Poll: Most don't think Clinton can win in '08
ALBANY - Two-thirds of Americans believe Sen. Hillary Rodham Clinton will run for president, but only one-third believe she can win, according to a national poll released Wednesday.
Almost 80 percent said they don't think Secretary of State Condoleezza Rice, a Republican, could win the White House either.
Gender is a factor, pollster Lee Miringoff said.
"It looks like whether you treat them together or separately, it would certainly be an uphill fight for either of them, and clearly part of that has to do with a continuing reluctance on the part of a large number of American voters to think in terms of a woman in the White House," said Miringoff, the head of Marist College's Institute for Public Opinion.
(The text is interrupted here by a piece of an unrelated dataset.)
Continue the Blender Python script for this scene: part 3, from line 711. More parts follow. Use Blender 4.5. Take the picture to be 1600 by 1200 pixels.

Twenty-seven percent of voters said they were not likely to vote for a woman candidate in 2008 no matter which party ticket she headed, according to the poll sponsored by WNBC-TV in New York City. Of that 27 percent, almost one-third said they wouldn't back a female candidate because "women are not up to the job" while 10 percent said it was because the presidency is "a man's job."
Clinton has not said if she will run for president in 2008, maintaining that her focus is on re-election this year. Rice has said she has no interest in running for president.
As with other national polls, Clinton led the list of potential contenders for the Democratic presidential nomination. She had the support of 33 percent of potential primary voters in the WNBC/Marist poll to 17 percent for former Vice President Al Gore, 16 percent for John Edwards and 11 percent for John Kerry. No other Democrat broke into double digits.
On the Republican side, former New York City Mayor Rudolph Giuliani was favored by 28 percent of possible GOP primary voters while Sen. John McCain of Arizona had the support of 24 percent. Other potential Republican contenders were in single digits.
The poll had McCain beating Clinton, 52 percent to 42 percent, while the former first lady and Giuliani were running about even.
Thirty-six percent of voters said they liked Clinton more than they did two years ago, but 33 percent said they liked her less.
Marist's telephone poll of 931 registered voters was conducted Feb. 13 and Feb. 15 and had a sampling error margin of plus or minus 3.5 percentage points.